Keberhasilan dan keberlanjutan kemitraan PIR tidak akan berakhir (never ending) dan harus terus dilanjutkan. Suryanto, Ketua GAPKI (Gabungan Pengusaha Kelapa Sawit Indonesia) bidang Kemitraan dan Pembinaan Petani menyatakan hal ini.
PIR yang diawali tahun 70an dengan bantuan Bank Dunia berupa Nukleus Estate Smallhoder (NES) kemudian berlanjut dengan program pengembangan Perusahaan Inti Rakyat kelapa sawit. Dimulai dengan PIR NES, PIR Khusus dan PIR Lokal dengan PTP sebagai perusahaan inti. Kemudian PIR Trans dengan perusahaan perkebunan swasta sebagai inti. Selanjutnya Pola PIR KKPA, revitalisasi perkebunan dan yang paling akhir Peremajaan Sawit Rakyat.
PIR sukses mengubah komposisi luas lahan sawit yang dimiliki oleh rakyat dari 6.175 ha tahun 1980 menjadi 5.958.502 ha tahun 2019. Dampak kemitraan yang saling menguntungkan antara petani dan perusahaan adalah daerah kemitraan menjadi berkembang pesat karena terbukanya berbagai peluang dan dan perputaran uang yang cukup significant. Di beberapa wilayah menjadi tempat pemekaran desa, kecamatan, kabupaten.
Kesejahteraan petani meningkat dan memiliki peluang untuk bekerja baik di kebun sendiri atau tempat lain. Petani juga mendapat pengalaman dan pengetahuan terkait perkebunan dan organisasi. Koperasi pedesaan berkembang sehingga memajukan kehidupan masyarakatnya. Terbuka pekerjaan baru di koperasi dan unit-unit usahanya.
Kebutuhan terhadap pemenuhan operasional kebun membuka peluang usaha bagi masyarakat lain sehingga dapat mendorong pertumbuhan ekonomi masyarakat lainnya. Perusahaan juga dapat memaksimalkan utilisasi dan keberlanjutan rantai pasok untuk pabrik kelapa sawit. Bank memiliki kesempatan melakukan pembiayaan yang berdampak pada pertumbuhan ekonomi nasional.

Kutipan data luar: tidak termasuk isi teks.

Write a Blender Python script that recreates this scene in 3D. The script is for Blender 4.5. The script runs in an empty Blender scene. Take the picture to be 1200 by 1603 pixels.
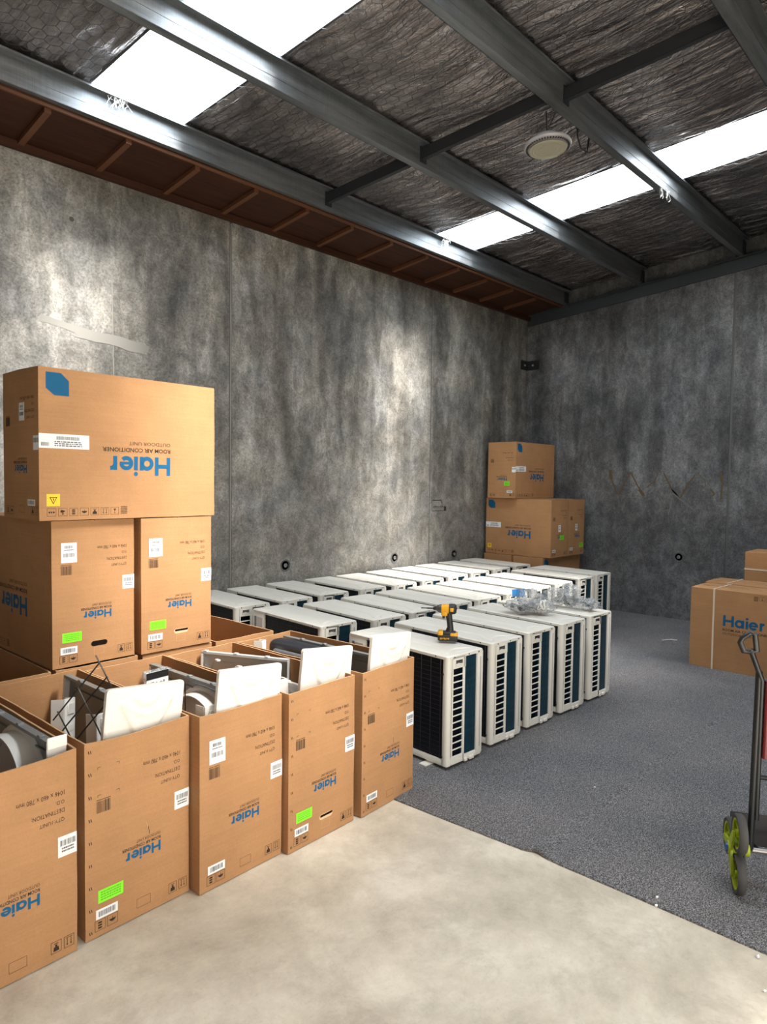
import bpy, bmesh, math, random
from mathutils import Vector, Matrix, noise as mnoise
from bpy import context as CTX

# ------------------------------------------------------------------ camera, world, lights, exposure
scn = CTX.scene
COL = scn.collection
PI = math.pi
f_px, yaw, pitch, roll, cam_h = 1072.04, 0.754835, 0.0458613, 0.0131498, 1.797026
Fw = Vector((math.cos(yaw)*math.cos(pitch), math.sin(yaw)*math.cos(pitch), -math.sin(pitch)))
Rt = Vector((math.sin(yaw), -math.cos(yaw), 0.0))
Up = Rt.cross(Fw)
R2 = Rt*math.cos(roll) + Up*math.sin(roll)
U2 = -Rt*math.sin(roll) + Up*math.cos(roll)
cam_data = bpy.data.cameras.new('camera')
cam = bpy.data.objects.new('camera', cam_data)
COL.objects.link(cam)
cam.matrix_world = Matrix(((R2.x, U2.x, -Fw.x, 0), (R2.y, U2.y, -Fw.y, 0), (R2.z, U2.z, -Fw.z, cam_h), (0, 0, 0, 1)))
cam_data.sensor_fit = 'HORIZONTAL'
cam_data.sensor_width = 36.0
cam_data.lens = f_px/1200.0*36.0
cam_data.clip_start = 0.05
scn.camera = cam

world = bpy.data.worlds.new('world')
scn.world = world
world.use_nodes = True
wb = world.node_tree.nodes['Background']
wb.inputs[0].default_value = (0.85, 0.93, 1.0, 1)
wb.inputs[1].default_value = 0.2

def area(name, loc, rot, sx, sy, power, color):
    ld = bpy.data.lights.new(name, 'AREA')
    ld.shape = 'RECTANGLE'; ld.size = sx; ld.size_y = sy
    ld.energy = power; ld.color = color
    o = bpy.data.objects.new(name, ld); COL.objects.link(o)
    o.location = loc; o.rotation_euler = rot
    return o
# daylight through the open roller door behind the camera (in the side wall)
dl = area('door_daylight', (1.0, -2.32, 1.55), (math.radians(72), 0, 0), 4.6, 2.7, 105, (1.0, 0.94, 0.85))
dl.data.spread = math.radians(125)
SKYLIGHT_EMISSION = 12.0
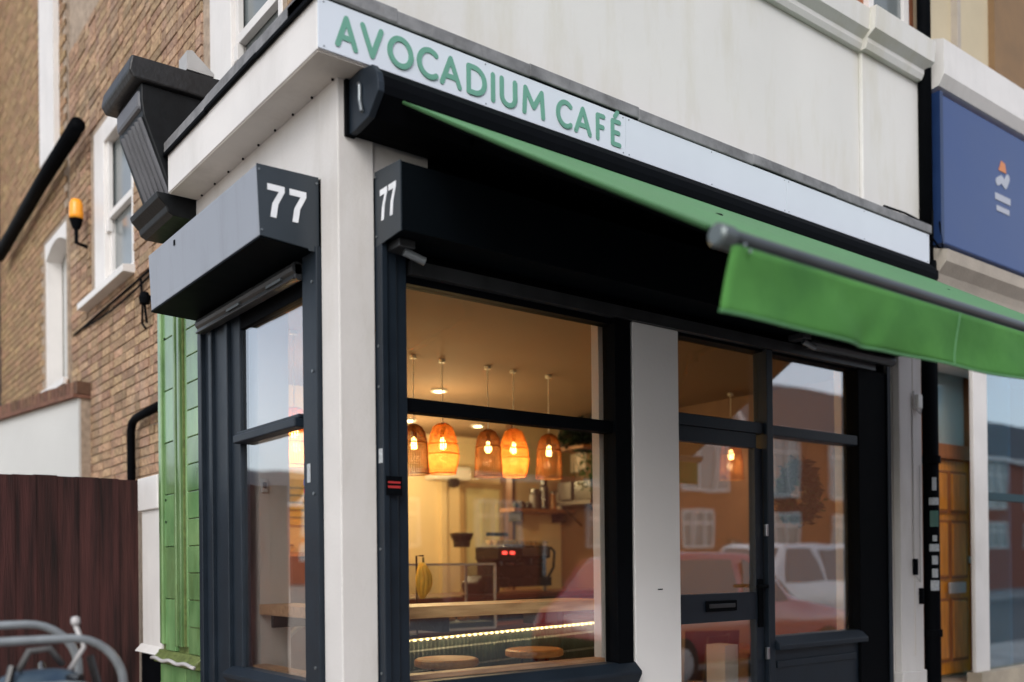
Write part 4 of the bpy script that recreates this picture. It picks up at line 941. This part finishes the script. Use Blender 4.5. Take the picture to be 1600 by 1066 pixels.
# amber beacon
ab = thing('amber_beacon', 'amber beacon lamp on a black bracket high on the brick side wall', 'beacon', (.2, 5.1, 4.5))
m = MB(); m.lathe([(.055, 0), (.058, .03), (.054, .13), (.04, .165), (0, .172)], (.20, 5.12, 4.52), 18); m.build('lens', 'amber', ab, smooth=True)
m = MB(); m.lathe([(.03, 0), (.045, .04), (.058, .08)], (.20, 5.12, 4.44), 16); m.tube([(.20, 5.12, 4.45), (.20, 5.12, 4.32), (.29, 5.12, 4.30)], .018, 8); m.build('bracket', 'black_paint', ab)

# ------------------------------------------------------------------ hoops and covered bicycle, bottom left
def hoop(x0, x1, y, zt, lab, sg_=1):
    m = MB(); r = .16; pts = [(x0, y, GZ), (x0, y, zt-r)]+[(x0+r-r*math.cos(R(a)), y, zt-r+r*math.sin(R(a))) for a in range(10, 91, 10)]
    pts += [(x1-r+r*math.sin(R(a)), y, zt-r+r*math.cos(R(a))) for a in range(0, 91, 10)]+[(x1, y, GZ)]
    m.tube(pts, .014, 10); tag(m.build('cycle_hoop', 'rail_grey', smooth=True), lab, 'cycle stand', 'steel cycle hoops on the pavement')
hoop(-1.72, -.93, -.25, 1.330, 'front grey steel cycle hoop, lower and nearer the cafe')
hoop(-1.78, -1.02, -.05, 1.37, 'rear grey steel cycle hoop behind the covered bicycle')
hoop(-1.70, -.98, -.42, 1.20, 'lowest rusty grey steel cycle hoop at the front')
by = thing('bicycle', 'parked bicycle with blue frame leaning at the steel hoops', 'bicycle', (-1.5, -.15, GZ))
def wheel(cx, cz):
    m = MB(); m.tube([(cx+.33*math.cos(R(a)), -.15, cz+.33*math.sin(R(a))) for a in range(0, 361, 12)], .018, 8); w_ = m.build('wheel', 'rubber', by, smooth=True)
    m = MB(); 
    for a in range(0, 360, 20): m.tube([(cx, -.15, cz), (cx+.31*math.cos(R(a)), -.15, cz+.31*math.sin(R(a)))], .0015, 4)
    m.build('spokes', 'steel', w_)
wheel(-2.0, GZ+.34); wheel(-.98+.0, GZ+.34)
m = MB(); bb = (-1.52, -.15, GZ+.30); se = (-1.68, -.15, GZ+.85); hd = (-1.13, -.15, GZ+.85)
m.tube([bb, se], .016, 8); m.tube([bb, hd], .018, 8); m.tube([(-1.66, -.15, GZ+.78), hd], .016, 8); m.tube([hd, (-.98, -.15, GZ+.34)], .013, 8); m.tube([se, (-2.0, -.15, GZ+.34)], .010, 8); m.tube([bb, (-2.0, -.15, GZ+.34)], .010, 8); m.build('frame', 'sticker_blue', by)
m = MB(); m.tube([hd, (-1.15, -.15, GZ+1.0)], .012, 8); m.tube([(-1.10, -.42, GZ+1.02), (-1.15, -.15, GZ+1.0), (-1.10, .12, GZ+1.02)], .012, 8); m.build('handlebar', 'machine_black', by)
m = MB(); m.lathe([(0, 0), (.010, .0), (.015, .012), (.012, .026), (0, .03)], (-1.075, -.25, GZ+1.17), 12); m.tube([(-1.075, -.25, GZ+1.17), (-1.05, -.25, GZ+1.10), (-1.10, -.25, GZ+1.02)], .008, 6); m.build('lamp', 'conduit', by, smooth=True)
def sup(a, b, c, e, cx, cy, cz, ph=0):
    def f(u, v):
        th = 2*math.pi*u; fi = math.pi*(v-.5); sg2 = lambda x, p: math.copysign(abs(x)**p, x)
        x = a*sg2(math.cos(fi), e)*sg2(math.cos(th), e); y = b*sg2(math.cos(fi), e)*sg2(math.sin(th), e); z = c*sg2(math.sin(fi), e)
        k = 1+.06*math.sin(5*th+ph)+.05*math.sin(7*z/c+ph)
        return Vector((cx+x*k, cy+y*k, cz+z))
    return f
bg_ = thing('bicycle_bag', 'blue and grey bag strapped on the parked bicycle behind the hoops', 'bag', (-1.2, -.3, 1.15))
m = MB(); m.grid(sup(.15, .10, .14, .7, -1.18, -.27, 1.10), 40, 20); m.build('body', 'blue_cover', bg_, smooth=True)
m = MB(); m.tube([(-1.25, -.30, 1.24), (-1.22, -.30, 1.30), (-1.16, -.29, 1.305), (-1.12, -.28, 1.25)], .010, 8); m.build('carry_loop', 'grey_cover', bg_, smooth=True)
m = MB(); m.tube([(-1.27, -.33, 1.26), (-1.31, -.36, 1.12), (-1.27, -.34, 1.02)], .012, 8); m.build('strap', 'machine_black', bg_)
m = MB(); m.tube([(-1.06, -.36, 1.28), (-1.03, -.38, 1.14), (-1.06, -.36, 1.03)], .012, 8); m.build('strap', 'machine_black', bg_)

# ------------------------------------------------------------------ neighbour
nb = thing('neighbour_shop', 'neighbouring shop with white band, stone cornice and cream upper wall', 'building', (6.5, 0, GZ))
B(4.58, 9.5, .0, .3, 3.75, 4.83).build('sign_backing', 'cornice_stone', nb)
m = MB(); m.prism([(0, 4.83), (-.12, 4.85), (-.16, 4.92), (-.16, 5.16), (-.05, 5.20), (.3, 5.20), (.3, 4.83)], lambda u, v, t: (t, u, v), 4.58, 9.5); m.build('white_band', 'white_paint', nb)
B(4.58, 9.5, .03, .3, 5.20, 9).build('upper_wall', 'cream_wall', nb)
for x0 in (5.05, 6.6):
    f = MB(); f.box(x0, x0+.05, -.02, .03, 5.25, 7); f.build('window_strip', 'cornice_stone', nb)
B(5.62, 7.2, -.02, .03, 5.24, 7.2).build('brown_blind', 'brown_panel2', nb) if 'brown_panel2' in M else (mat('brown_panel2', (.22, .13, .06), .7), B(5.62, 7.2, -.02, .03, 5.24, 7.2).build('brown_blind', 'brown_panel2', nb))
m = MB(); m.prism([(.0, 3.40), (-.06, 3.42), (-.08, 3.5), (-.10, 3.55), (-.16, 3.62), (-.17, 3.70), (0, 3.75), (.3, 3.75), (.3, 3.40)], lambda u, v, t: (t, u, v), 4.58, 9.5); m.build('cornice', 'cornice_stone', nb)
B(4.62, 9.5, .16, .4, 3.05, 3.40).build('lintel', 'white_paint', nb)
B(5.46, 5.68, .10, .135, .68, 3.05).build('white_post', 'white_paint', nb, bevel=.006)
B(5.46, 9.5, .06, .175, GZ, .68).build('stall_riser', 'beige_stone', nb); B(4.62, 6.11, .18, .48, GZ, .60).build('door_platform', 'beige_stone', nb); B(4.62, 5.455, .04, .18, GZ, .58).build('doorstep', 'beige_stone', nb)
B(4.60, 4.64, .16, .48, .60, 3.05).build('recess_wall', 'white_paint', nb); B(6.12, 6.17, .15, .48, .60, 3.05).build('recess_wall', 'white_paint', nb); B(4.62, 6.17, .48, .56, .6, 3.3).build('back_wall', 'cream_wall', nb)

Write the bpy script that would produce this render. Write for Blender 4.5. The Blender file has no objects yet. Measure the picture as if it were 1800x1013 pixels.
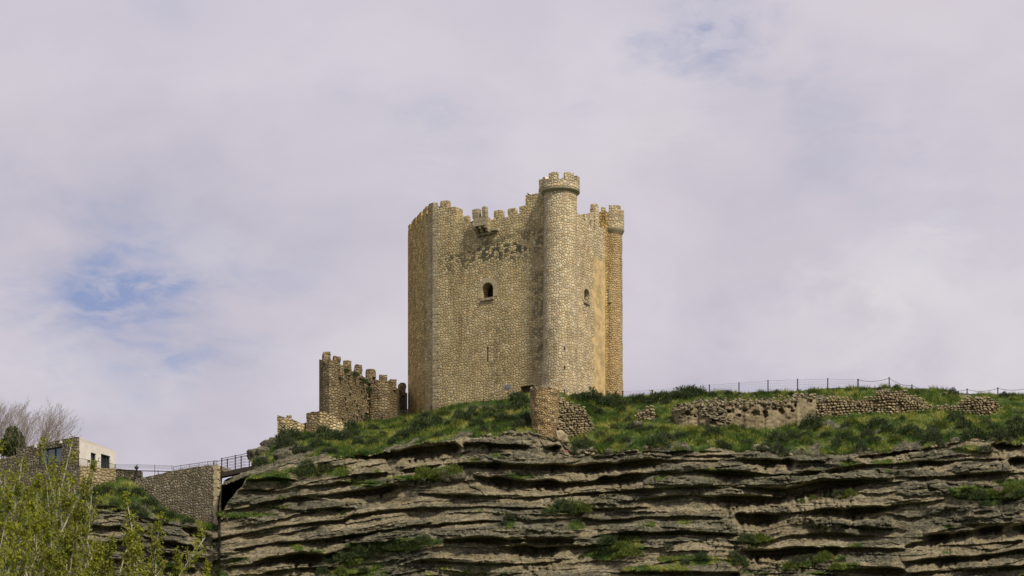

PIR yang sukses adalah intinya mempunyai kemampuan membangun dan mengelola kebun serta kemampuan finansial; membangun Pabrik Kelapa Sawit yang kapasitasnya sesuai dengan kebun inti dan plasma; menerima seluruh TBS petani plasma dengan harga penetapan provinsi , keberlanjutan kemitraan yang sudah terbangun. Sedang petani memiliki lahan dan kesanggupan ; seluruh TBS petani dikirim ke PKS inti, berhak menerima harga TBS sesuai tim penetapan provinsi dan melanjutkan kemitraan hingga peremajaan berikutnya.
Keberlanjutan PIR saat ini mengalami tantangan yaitu sebagian besar lahannya sudah memasuki usia replanting. Mengelola kebun tua menghadapi berbagai masalah seperti produktivitas yang menurun; proses panen sulit karena pokok yang meninggi; biaya panen tinggi; pendapatan menurun. Peremajaan tidak bisa ditunda-tunda lagi karena semakin ditunda biaya semakin tinggi. Potensi peremajaan di areal PIR seluas 513.927,3 ha.
Tantangan yang dihadapi pada peremajaan PIR adalah melanjutkan kemitraan dengan inti; banyaknya SHM yang berpindah tangan atau jadi jaminan kredit di bank; kondisi beberapa koperasi dan pengurusnya yang kurang kondusif; penghasilan petani saat replanting; besarnya biaya replanting; dukungan pembiayaan dari bank; persyaratan avalis untuk mendapat pembiayaan dari bank; kemudahan mendapat dana hibah dari BPDPKS dan banyak bertumbuhnya pabrik tanpa kebun.